It was talent show night. If you have ever been a 6-year-old girl or had a 6-year-old girl, you know how important talent show night is in their world. We are staying at a family bungalow resort near Rome and it is like summer camp for the kids. There are kids from all over the world to play with every day and wonderful “camp counselors” that organize games and shows for the kids to take part in.
After a balmy 88 degree day, the skies opened up and the tears started to fall, “there is no talent show if it rains,” the girls cried. Bianca and her friends from Germany, Italy and Holland had coordinated a few dances together over the past week. They all worked tirelessly to overcome massive language barriers and communication breakdowns and they couldn’t believe a storm was ruining everything.
A quick thinking camp counselor decided to move the show from the outdoor stage into the bar. The scene that followed will be part of our Italian experience forever. It was 9:00 PM before the talent show was all set up and ready. By this point the World Cup game was on and the bar was packed at this little family resort.
As Bianca and her friends performed their Macarena and Gangnam Style routines, happy hour soccer fans cheered them on clapping with all their might. The girls twirled and sang surrounded by strangers from all over the world that watched them like great aunts and uncles would have in a kitchen growing up. The girls beamed as the crowd yelled Brava, Bien fait! Gut Gemacht! When they were done, the lady at the bar gave them gelato and they sat and watched the game for a bit to cool down, among their new fans.

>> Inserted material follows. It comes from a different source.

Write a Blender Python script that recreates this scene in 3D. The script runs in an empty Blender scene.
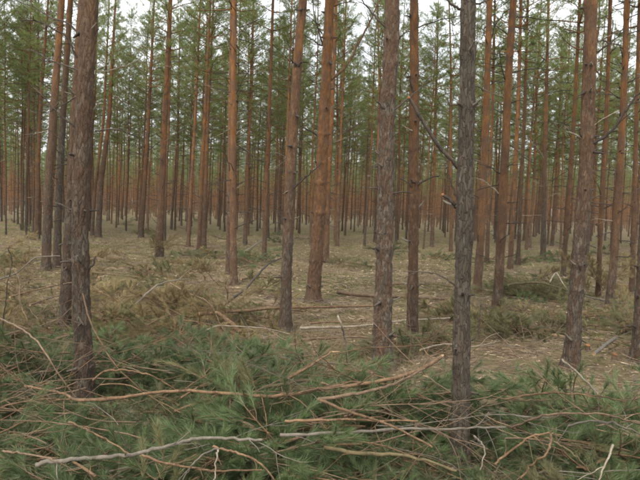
import bpy, math, random
import numpy as np
from mathutils import Matrix, Vector, Euler, noise as mnoise

random.seed(7)
rng = np.random.default_rng(7)
scene = bpy.context.scene
COL = scene.collection
PI = math.pi

# ------------------------------------------------------------------ camera
F_PX = 620.0
CAM_H = 1.6
PITCH = math.radians(2.95)
ROLL = math.radians(1.8)
cam_data = bpy.data.cameras.new("camera")
cam_data.sensor_width = 36.0
cam_data.lens = 36.0 * F_PX / 640.0
cam_data.clip_start = 0.05
cam_data.clip_end = 3000.0
cam = bpy.data.objects.new("camera", cam_data)
COL.objects.link(cam)
CAM_R = Matrix.Rotation(PI / 2 - PITCH, 3, 'X') @ Matrix.Rotation(ROLL, 3, 'Z')
cam.matrix_world = Matrix.Translation((0, 0, CAM_H)) @ CAM_R.to_4x4()
scene.camera = cam
CAM_P = Vector((0, 0, CAM_H))

# ------------------------------------------------------------------ world: overcast sky
SUN_EL, SUN_AZ = 50.0, 205.0     # soft light from behind the camera, high
w = bpy.data.worlds.new("World")
scene.world = w
w.use_nodes = True
nt = w.node_tree
nt.nodes.clear()
out = nt.nodes.new("ShaderNodeOutputWorld")
bgn = nt.nodes.new("ShaderNodeBackground")
sky = nt.nodes.new("ShaderNodeTexSky")
sky.sky_type = 'NISHITA'
sky.sun_disc = False
sky.sun_elevation = math.radians(SUN_EL)
sky.sun_rotation = math.radians(SUN_AZ)
scl = nt.nodes.new("ShaderNodeVectorMath"); scl.operation = 'SCALE'
scl.inputs['Scale'].default_value = 0.10
nt.links.new(sky.outputs[0], scl.inputs[0])
tc = nt.nodes.new("ShaderNodeTexCoord")
cn = nt.nodes.new("ShaderNodeTexNoise")
cn.inputs['Scale'].default_value = 2.2
cn.inputs['Detail'].default_value = 5
nt.links.new(tc.outputs['Generated'], cn.inputs['Vector'])
cr = nt.nodes.new("ShaderNodeMapRange")
cr.inputs['From Min'].default_value = 0.35
cr.inputs['From Max'].default_value = 0.65
cr.inputs['To Min'].default_value = 0.72
cr.inputs['To Max'].default_value = 1.0
nt.links.new(cn.outputs[0], cr.inputs['Value'])
mx = nt.nodes.new("ShaderNodeMix"); mx.data_type = 'RGBA'
nt.links.new(cr.outputs[0], mx.inputs[0])
nt.links.new(scl.outputs[0], mx.inputs[6])
mx.inputs[7].default_value = (0.99, 1.01, 1.04, 1)
nt.links.new(mx.outputs[2], bgn.inputs['Color'])
bgn.inputs['Strength'].default_value = 1.0
nt.links.new(bgn.outputs[0], out.inputs['Surface'])

sd = bpy.data.lights.new("sun", 'SUN')
sd.energy = 1.5
sd.angle = math.radians(18)
sd.color = (1.0, 0.94, 0.84)
so = bpy.data.objects.new("sun", sd)
COL.objects.link(so)
el, az = math.radians(SUN_EL), math.radians(SUN_AZ)
sdir = Vector((math.sin(az) * math.cos(el), math.cos(az) * math.cos(el), math.sin(el)))
so.rotation_euler = (-sdir).to_track_quat('-Z', 'Y').to_euler()
so.location = (0, -5, 30)

scene.view_settings.view_transform = 'Standard'
scene.view_settings.look = 'None'
scene.view_settings.exposure = 1.08
scene.view_settings.gamma = 1
scene.cycles.use_denoising = True
scene.cycles.max_bounces = 7
scene.cycles.diffuse_bounces = 4
scene.cycles.glossy_bounces = 1
scene.cycles.transmission_bounces = 5
scene.cycles.adaptive_threshold = 0.03
scene.cycles.transparent_max_bounces = 7
scene.cycles.pixel_filter_type = 'BLACKMAN_HARRIS'
scene.cycles.filter_width = 1.9


# ------------------------------------------------------------------ pixel -> world
def ray(px, py):
    d = CAM_R @ Vector(((px - 320) / F_PX, -(py - 240) / F_PX, -1))
    return d

def at_z(px, py, z=0.0):
    d = ray(px, py)
    return CAM_P + d * ((z - CAM_H) / d.z)

def at_y(px, py, Y):
    d = ray(px, py)
    return CAM_P + d * (Y / d.y)


# ------------------------------------------------------------------ terrain height
def _h(ix, iy, s):
    n = (ix.astype(np.int64) * 374761393 + iy.astype(np.int64) * 668265263 + s * 982451653) & 0x7fffffff
    n = (n ^ (n >> 13)) * 1274126177 & 0x7fffffff
    n = n ^ (n >> 16)
    return (n & 0xffff) / 65535.0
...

I could not help but think how amazing it is that our children feel like they are part of a world community now. They always have been, as we all are, but they feel it now. They don’t have any cultural expectations for things to go a certain way because many of their friends are from different cultures. It did not even phase Bianca that spinning to “hey sexy lady” from Gangnam Style, in a bar, after 10PM, would not have been part of her life in the United States.
They come into things wide open because they have no preconceived notions for how things are done in Italy, Spain, France, Germany or Holland. It struck me, as I was watching this talent show, that the first step in becoming a global citizen is stripping away the preconceptions of how things “should be” in order to see things for what they are.